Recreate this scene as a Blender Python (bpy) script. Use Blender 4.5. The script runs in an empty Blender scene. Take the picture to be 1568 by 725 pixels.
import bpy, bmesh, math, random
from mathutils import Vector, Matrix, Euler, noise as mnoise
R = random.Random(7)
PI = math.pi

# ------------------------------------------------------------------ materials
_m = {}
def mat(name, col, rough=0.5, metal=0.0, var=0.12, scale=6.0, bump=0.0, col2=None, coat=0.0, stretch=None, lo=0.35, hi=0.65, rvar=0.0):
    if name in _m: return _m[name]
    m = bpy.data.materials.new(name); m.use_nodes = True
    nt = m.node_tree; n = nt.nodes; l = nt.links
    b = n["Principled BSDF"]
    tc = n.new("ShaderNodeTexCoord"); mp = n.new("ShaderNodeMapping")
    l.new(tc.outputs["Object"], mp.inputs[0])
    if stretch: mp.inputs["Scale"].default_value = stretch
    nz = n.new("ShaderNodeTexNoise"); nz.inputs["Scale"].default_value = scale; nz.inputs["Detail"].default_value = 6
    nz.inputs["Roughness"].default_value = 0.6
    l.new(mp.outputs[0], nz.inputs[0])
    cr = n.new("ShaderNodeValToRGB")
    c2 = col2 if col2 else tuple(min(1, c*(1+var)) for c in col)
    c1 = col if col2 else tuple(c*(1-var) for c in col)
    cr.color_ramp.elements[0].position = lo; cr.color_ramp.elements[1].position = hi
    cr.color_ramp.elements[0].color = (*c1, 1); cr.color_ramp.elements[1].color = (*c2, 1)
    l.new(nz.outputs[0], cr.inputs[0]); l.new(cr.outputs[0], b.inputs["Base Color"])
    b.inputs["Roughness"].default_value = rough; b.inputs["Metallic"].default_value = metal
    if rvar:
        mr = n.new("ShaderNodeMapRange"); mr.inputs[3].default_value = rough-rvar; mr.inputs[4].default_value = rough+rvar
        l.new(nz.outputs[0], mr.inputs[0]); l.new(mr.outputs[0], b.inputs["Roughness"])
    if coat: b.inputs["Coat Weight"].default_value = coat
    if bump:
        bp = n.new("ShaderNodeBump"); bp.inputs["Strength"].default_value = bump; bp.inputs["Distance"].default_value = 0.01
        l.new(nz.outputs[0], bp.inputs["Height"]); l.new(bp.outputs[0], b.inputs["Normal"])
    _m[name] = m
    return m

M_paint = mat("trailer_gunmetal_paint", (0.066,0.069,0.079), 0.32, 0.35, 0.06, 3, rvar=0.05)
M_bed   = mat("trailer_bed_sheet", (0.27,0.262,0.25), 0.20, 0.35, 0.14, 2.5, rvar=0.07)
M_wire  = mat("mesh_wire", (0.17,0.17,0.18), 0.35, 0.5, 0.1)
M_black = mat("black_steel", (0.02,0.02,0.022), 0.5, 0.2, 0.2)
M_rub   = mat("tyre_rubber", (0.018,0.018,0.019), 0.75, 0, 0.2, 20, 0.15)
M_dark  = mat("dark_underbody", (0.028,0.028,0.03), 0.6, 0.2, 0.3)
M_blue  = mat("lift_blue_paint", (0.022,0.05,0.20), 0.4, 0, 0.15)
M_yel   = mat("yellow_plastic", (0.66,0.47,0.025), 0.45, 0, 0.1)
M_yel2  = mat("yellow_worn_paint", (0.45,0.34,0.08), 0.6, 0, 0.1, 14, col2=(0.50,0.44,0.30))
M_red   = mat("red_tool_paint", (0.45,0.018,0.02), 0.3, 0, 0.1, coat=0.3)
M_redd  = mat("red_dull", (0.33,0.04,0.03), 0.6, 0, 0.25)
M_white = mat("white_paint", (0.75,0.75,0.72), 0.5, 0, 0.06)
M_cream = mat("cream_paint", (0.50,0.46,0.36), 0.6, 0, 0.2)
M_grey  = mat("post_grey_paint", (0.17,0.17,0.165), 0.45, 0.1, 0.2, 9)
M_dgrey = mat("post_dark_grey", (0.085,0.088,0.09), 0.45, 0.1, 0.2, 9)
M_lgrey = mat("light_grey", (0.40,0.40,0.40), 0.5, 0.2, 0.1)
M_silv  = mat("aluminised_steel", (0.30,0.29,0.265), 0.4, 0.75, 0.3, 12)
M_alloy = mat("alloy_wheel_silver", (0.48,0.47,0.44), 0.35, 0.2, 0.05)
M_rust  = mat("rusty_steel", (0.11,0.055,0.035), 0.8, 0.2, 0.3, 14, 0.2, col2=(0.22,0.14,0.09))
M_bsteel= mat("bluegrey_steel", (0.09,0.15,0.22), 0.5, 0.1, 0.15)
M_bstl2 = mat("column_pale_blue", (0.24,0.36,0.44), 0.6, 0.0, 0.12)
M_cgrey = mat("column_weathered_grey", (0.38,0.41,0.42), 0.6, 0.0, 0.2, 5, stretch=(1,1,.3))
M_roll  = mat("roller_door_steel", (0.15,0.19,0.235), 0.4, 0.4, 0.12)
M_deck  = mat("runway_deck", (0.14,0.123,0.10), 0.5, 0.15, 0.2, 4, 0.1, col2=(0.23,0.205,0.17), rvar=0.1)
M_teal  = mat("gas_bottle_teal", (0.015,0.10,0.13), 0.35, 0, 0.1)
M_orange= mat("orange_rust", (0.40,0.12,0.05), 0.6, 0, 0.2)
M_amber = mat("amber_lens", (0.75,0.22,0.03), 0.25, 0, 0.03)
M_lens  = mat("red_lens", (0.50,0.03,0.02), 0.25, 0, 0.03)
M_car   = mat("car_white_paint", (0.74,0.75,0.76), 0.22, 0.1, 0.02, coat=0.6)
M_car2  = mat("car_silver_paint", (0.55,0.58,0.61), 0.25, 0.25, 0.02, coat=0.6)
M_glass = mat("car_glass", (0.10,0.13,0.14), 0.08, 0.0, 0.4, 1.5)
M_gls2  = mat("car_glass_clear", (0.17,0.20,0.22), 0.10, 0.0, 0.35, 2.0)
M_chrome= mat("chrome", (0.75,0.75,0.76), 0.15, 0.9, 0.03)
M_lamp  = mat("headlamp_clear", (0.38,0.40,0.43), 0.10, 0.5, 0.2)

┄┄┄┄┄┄

Requirements - Quote each line of the listing above exactly.

Task answer -
Recreate this scene as a Blender Python (bpy) script. Use Blender 4.5. The script runs in an empty Blender scene. Take the picture to be 1568 by 725 pixels.
import bpy, bmesh, math, random
from mathutils import Vector, Matrix, Euler, noise as mnoise
R = random.Random(7)
PI = math.pi

# ------------------------------------------------------------------ materials
_m = {}
def mat(name, col, rough=0.5, metal=0.0, var=0.12, scale=6.0, bump=0.0, col2=None, coat=0.0, stretch=None, lo=0.35, hi=0.65, rvar=0.0):
    if name in _m: return _m[name]
    m = bpy.data.materials.new(name); m.use_nodes = True
    nt = m.node_tree; n = nt.nodes; l = nt.links
    b = n["Principled BSDF"]
    tc = n.new("ShaderNodeTexCoord"); mp = n.new("ShaderNodeMapping")
    l.new(tc.outputs["Object"], mp.inputs[0])
    if stretch: mp.inputs["Scale"].default_value = stretch
    nz = n.new("ShaderNodeTexNoise"); nz.inputs["Scale"].default_value = scale; nz.inputs["Detail"].default_value = 6
    nz.inputs["Roughness"].default_value = 0.6
    l.new(mp.outputs[0], nz.inputs[0])
    cr = n.new("ShaderNodeValToRGB")
    c2 = col2 if col2 else tuple(min(1, c*(1+var)) for c in col)
    c1 = col if col2 else tuple(c*(1-var) for c in col)
    cr.color_ramp.elements[0].position = lo; cr.color_ramp.elements[1].position = hi
    cr.color_ramp.elements[0].color = (*c1, 1); cr.color_ramp.elements[1].color = (*c2, 1)
    l.new(nz.outputs[0], cr.inputs[0]); l.new(cr.outputs[0], b.inputs["Base Color"])
    b.inputs["Roughness"].default_value = rough; b.inputs["Metallic"].default_value = metal
    if rvar:
        mr = n.new("ShaderNodeMapRange"); mr.inputs[3].default_value = rough-rvar; mr.inputs[4].default_value = rough+rvar
        l.new(nz.outputs[0], mr.inputs[0]); l.new(mr.outputs[0], b.inputs["Roughness"])
    if coat: b.inputs["Coat Weight"].default_value = coat
    if bump:
        bp = n.new("ShaderNodeBump"); bp.inputs["Strength"].default_value = bump; bp.inputs["Distance"].default_value = 0.01
        l.new(nz.outputs[0], bp.inputs["Height"]); l.new(bp.outputs[0], b.inputs["Normal"])
    _m[name] = m
    return m

M_paint = mat("trailer_gunmetal_paint", (0.066,0.069,0.079), 0.32, 0.35, 0.06, 3, rvar=0.05)
M_bed   = mat("trailer_bed_sheet", (0.27,0.262,0.25), 0.20, 0.35, 0.14, 2.5, rvar=0.07)
M_wire  = mat("mesh_wire", (0.17,0.17,0.18), 0.35, 0.5, 0.1)
M_black = mat("black_steel", (0.02,0.02,0.022), 0.5, 0.2, 0.2)
M_rub   = mat("tyre_rubber", (0.018,0.018,0.019), 0.75, 0, 0.2, 20, 0.15)
M_dark  = mat("dark_underbody", (0.028,0.028,0.03), 0.6, 0.2, 0.3)
M_blue  = mat("lift_blue_paint", (0.022,0.05,0.20), 0.4, 0, 0.15)
M_yel   = mat("yellow_plastic", (0.66,0.47,0.025), 0.45, 0, 0.1)
M_yel2  = mat("yellow_worn_paint", (0.45,0.34,0.08), 0.6, 0, 0.1, 14, col2=(0.50,0.44,0.30))
M_red   = mat("red_tool_paint", (0.45,0.018,0.02), 0.3, 0, 0.1, coat=0.3)
M_redd  = mat("red_dull", (0.33,0.04,0.03), 0.6, 0, 0.25)
M_white = mat("white_paint", (0.75,0.75,0.72), 0.5, 0, 0.06)
M_cream = mat("cream_paint", (0.50,0.46,0.36), 0.6, 0, 0.2)
M_grey  = mat("post_grey_paint", (0.17,0.17,0.165), 0.45, 0.1, 0.2, 9)
M_dgrey = mat("post_dark_grey", (0.085,0.088,0.09), 0.45, 0.1, 0.2, 9)
M_lgrey = mat("light_grey", (0.40,0.40,0.40), 0.5, 0.2, 0.1)
M_silv  = mat("aluminised_steel", (0.30,0.29,0.265), 0.4, 0.75, 0.3, 12)
M_alloy = mat("alloy_wheel_silver", (0.48,0.47,0.44), 0.35, 0.2, 0.05)
M_rust  = mat("rusty_steel", (0.11,0.055,0.035), 0.8, 0.2, 0.3, 14, 0.2, col2=(0.22,0.14,0.09))
M_bsteel= mat("bluegrey_steel", (0.09,0.15,0.22), 0.5, 0.1, 0.15)
M_bstl2 = mat("column_pale_blue", (0.24,0.36,0.44), 0.6, 0.0, 0.12)
M_cgrey = mat("column_weathered_grey", (0.38,0.41,0.42), 0.6, 0.0, 0.2, 5, stretch=(1,1,.3))
M_roll  = mat("roller_door_steel", (0.15,0.19,0.235), 0.4, 0.4, 0.12)
M_deck  = mat("runway_deck", (0.14,0.123,0.10), 0.5, 0.15, 0.2, 4, 0.1, col2=(0.23,0.205,0.17), rvar=0.1)
M_teal  = mat("gas_bottle_teal", (0.015,0.10,0.13), 0.35, 0, 0.1)
M_orange= mat("orange_rust", (0.40,0.12,0.05), 0.6, 0, 0.2)
M_amber = mat("amber_lens", (0.75,0.22,0.03), 0.25, 0, 0.03)
M_lens  = mat("red_lens", (0.50,0.03,0.02), 0.25, 0, 0.03)
M_car   = mat("car_white_paint", (0.74,0.75,0.76), 0.22, 0.1, 0.02, coat=0.6)
M_car2  = mat("car_silver_paint", (0.55,0.58,0.61), 0.25, 0.25, 0.02, coat=0.6)
M_glass = mat("car_glass", (0.10,0.13,0.14), 0.08, 0.0, 0.4, 1.5)
M_gls2  = mat("car_glass_clear", (0.17,0.20,0.22), 0.10, 0.0, 0.35, 2.0)
M_chrome= mat("chrome", (0.75,0.75,0.76), 0.15, 0.9, 0.03)
M_lamp  = mat("headlamp_clear", (0.38,0.40,0.43), 0.10, 0.5, 0.2)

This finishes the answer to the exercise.